■ **Required work**: Copy out each line that mentions the word "else".

## start

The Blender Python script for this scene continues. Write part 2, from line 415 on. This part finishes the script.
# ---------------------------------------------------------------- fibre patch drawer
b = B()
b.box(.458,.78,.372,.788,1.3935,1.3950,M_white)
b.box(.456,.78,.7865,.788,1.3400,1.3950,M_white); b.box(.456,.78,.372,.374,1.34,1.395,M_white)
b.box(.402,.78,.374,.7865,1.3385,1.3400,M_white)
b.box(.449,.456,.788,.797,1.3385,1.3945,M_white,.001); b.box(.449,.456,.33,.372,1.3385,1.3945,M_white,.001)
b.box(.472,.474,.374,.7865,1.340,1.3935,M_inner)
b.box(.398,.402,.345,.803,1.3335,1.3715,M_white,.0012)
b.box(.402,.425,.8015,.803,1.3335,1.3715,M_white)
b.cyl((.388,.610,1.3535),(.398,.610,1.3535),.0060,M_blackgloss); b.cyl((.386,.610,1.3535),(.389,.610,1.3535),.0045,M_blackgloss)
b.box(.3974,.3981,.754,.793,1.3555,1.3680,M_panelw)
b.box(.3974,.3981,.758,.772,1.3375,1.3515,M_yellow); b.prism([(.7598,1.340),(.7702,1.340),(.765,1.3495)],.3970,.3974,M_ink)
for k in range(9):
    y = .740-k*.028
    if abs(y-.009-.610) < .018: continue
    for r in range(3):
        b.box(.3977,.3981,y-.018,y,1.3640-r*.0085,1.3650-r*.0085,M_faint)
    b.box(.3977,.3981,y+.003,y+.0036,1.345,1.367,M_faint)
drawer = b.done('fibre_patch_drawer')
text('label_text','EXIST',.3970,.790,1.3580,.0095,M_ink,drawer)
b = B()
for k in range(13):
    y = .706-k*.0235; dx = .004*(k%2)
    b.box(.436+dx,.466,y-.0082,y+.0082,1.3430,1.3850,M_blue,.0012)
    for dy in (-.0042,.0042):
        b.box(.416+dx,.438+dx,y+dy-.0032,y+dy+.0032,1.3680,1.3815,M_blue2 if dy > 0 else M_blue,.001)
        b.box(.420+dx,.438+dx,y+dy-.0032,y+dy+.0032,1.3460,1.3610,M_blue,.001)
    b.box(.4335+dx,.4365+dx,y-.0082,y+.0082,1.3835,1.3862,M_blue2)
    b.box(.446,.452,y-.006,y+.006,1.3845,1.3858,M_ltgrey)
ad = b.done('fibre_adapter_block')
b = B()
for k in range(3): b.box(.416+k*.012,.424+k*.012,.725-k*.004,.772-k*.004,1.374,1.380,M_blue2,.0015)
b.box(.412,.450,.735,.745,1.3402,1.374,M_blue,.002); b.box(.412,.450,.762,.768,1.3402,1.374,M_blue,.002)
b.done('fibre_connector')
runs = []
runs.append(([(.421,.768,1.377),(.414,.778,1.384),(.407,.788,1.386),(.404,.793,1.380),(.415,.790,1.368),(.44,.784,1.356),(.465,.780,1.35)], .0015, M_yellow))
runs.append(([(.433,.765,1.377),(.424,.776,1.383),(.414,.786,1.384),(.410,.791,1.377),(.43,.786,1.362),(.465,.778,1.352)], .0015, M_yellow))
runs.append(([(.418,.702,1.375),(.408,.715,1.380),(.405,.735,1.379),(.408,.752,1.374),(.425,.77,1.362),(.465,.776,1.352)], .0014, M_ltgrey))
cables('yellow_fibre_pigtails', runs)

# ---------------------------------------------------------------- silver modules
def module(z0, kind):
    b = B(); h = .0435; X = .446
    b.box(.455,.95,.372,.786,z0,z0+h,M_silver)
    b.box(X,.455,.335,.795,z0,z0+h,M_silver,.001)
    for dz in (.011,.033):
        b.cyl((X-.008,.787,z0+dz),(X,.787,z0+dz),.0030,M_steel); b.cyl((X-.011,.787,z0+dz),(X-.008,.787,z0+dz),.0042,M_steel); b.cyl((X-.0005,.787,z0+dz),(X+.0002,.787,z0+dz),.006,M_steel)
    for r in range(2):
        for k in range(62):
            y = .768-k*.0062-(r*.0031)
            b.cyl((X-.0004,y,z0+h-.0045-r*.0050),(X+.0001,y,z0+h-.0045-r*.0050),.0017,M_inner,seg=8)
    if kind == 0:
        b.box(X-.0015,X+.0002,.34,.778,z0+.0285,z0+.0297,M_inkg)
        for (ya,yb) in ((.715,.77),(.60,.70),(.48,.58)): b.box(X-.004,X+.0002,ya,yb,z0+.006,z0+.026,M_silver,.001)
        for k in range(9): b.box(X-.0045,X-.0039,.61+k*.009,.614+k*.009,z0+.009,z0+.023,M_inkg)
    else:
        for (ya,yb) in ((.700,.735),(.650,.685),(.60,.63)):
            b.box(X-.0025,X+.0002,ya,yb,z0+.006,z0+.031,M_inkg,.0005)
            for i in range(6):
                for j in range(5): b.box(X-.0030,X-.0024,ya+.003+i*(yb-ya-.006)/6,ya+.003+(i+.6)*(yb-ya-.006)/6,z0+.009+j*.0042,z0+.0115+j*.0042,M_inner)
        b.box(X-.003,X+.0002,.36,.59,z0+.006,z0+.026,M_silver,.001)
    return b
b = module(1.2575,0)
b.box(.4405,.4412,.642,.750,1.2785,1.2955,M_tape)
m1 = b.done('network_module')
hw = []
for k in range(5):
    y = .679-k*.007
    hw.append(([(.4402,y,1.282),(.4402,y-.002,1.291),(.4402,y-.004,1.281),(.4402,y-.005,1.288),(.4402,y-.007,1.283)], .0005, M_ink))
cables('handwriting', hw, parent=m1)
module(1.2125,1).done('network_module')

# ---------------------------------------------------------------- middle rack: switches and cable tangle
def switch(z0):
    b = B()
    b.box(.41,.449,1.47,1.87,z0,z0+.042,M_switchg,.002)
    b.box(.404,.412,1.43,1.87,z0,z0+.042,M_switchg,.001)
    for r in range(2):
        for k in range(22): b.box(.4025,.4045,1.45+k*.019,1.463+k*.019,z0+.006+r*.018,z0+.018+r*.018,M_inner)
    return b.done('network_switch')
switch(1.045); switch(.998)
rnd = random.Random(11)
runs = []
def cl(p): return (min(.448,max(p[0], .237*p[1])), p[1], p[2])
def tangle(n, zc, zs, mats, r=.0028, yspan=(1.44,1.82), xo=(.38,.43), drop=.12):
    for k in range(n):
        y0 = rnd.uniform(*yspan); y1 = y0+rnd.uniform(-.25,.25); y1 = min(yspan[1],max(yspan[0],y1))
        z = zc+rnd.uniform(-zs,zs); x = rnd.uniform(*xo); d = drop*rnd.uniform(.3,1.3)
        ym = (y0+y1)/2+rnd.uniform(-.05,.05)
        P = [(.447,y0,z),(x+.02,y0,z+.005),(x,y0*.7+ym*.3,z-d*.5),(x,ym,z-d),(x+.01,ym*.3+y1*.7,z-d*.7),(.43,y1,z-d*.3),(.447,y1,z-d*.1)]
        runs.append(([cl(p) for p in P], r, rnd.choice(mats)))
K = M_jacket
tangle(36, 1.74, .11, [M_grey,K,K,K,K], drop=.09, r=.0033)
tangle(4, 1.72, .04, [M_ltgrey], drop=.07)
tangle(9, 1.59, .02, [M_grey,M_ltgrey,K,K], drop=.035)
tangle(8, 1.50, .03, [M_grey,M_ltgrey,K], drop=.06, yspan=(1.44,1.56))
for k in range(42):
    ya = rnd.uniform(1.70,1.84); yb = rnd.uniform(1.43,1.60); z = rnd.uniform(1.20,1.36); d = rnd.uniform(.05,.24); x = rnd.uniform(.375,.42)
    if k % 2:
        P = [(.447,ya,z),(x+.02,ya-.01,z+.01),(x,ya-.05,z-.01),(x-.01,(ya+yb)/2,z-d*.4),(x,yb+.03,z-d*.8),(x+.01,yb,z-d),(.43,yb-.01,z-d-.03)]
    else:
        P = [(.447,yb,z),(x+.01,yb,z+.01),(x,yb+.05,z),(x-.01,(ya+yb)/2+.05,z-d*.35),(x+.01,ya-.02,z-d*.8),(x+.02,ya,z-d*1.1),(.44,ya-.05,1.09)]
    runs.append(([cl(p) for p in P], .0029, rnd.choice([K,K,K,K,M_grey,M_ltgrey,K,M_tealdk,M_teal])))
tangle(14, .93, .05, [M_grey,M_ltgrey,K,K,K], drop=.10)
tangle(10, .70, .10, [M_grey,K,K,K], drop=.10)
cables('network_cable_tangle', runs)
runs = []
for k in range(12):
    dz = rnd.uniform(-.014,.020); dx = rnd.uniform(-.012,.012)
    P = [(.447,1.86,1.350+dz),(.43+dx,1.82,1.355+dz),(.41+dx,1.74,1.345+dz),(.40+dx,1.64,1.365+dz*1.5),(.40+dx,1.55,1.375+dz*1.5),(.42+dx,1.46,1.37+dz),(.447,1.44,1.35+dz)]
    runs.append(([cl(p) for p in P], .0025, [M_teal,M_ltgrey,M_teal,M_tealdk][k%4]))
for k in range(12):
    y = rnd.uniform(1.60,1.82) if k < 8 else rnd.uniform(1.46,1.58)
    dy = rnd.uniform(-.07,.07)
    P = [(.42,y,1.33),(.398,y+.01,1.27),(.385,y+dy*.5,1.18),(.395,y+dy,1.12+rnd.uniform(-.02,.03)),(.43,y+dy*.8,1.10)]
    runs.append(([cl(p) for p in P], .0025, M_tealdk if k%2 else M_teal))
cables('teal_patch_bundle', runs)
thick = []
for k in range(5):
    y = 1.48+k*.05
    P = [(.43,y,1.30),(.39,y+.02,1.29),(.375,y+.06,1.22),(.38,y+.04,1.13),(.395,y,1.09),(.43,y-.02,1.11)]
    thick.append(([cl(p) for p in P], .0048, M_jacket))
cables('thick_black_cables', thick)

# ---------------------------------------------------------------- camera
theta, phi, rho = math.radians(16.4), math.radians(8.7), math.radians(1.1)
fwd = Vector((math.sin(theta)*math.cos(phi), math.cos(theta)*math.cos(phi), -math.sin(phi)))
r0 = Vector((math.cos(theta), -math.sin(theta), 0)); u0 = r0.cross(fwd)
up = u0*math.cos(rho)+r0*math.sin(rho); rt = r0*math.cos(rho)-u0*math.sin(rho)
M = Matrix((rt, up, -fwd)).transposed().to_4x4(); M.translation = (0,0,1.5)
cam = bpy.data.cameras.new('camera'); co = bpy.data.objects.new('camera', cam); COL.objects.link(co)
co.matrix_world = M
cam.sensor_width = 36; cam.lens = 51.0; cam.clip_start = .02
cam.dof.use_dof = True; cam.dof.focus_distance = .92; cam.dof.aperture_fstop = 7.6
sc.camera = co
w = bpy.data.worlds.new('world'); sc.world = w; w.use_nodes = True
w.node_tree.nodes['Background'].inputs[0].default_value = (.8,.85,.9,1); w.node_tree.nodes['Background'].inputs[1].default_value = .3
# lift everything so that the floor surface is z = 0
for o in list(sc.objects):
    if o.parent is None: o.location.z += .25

## end

■ **Solution to this exercise**:
        b.box(.416+dx,.438+dx,y+dy-.0032,y+dy+.0032,1.3680,1.3815,M_blue2 if dy > 0 else M_blue,.001)
    else:
    else:
    y = rnd.uniform(1.60,1.82) if k < 8 else rnd.uniform(1.46,1.58)
    runs.append(([cl(p) for p in P], .0025, M_tealdk if k%2 else M_teal))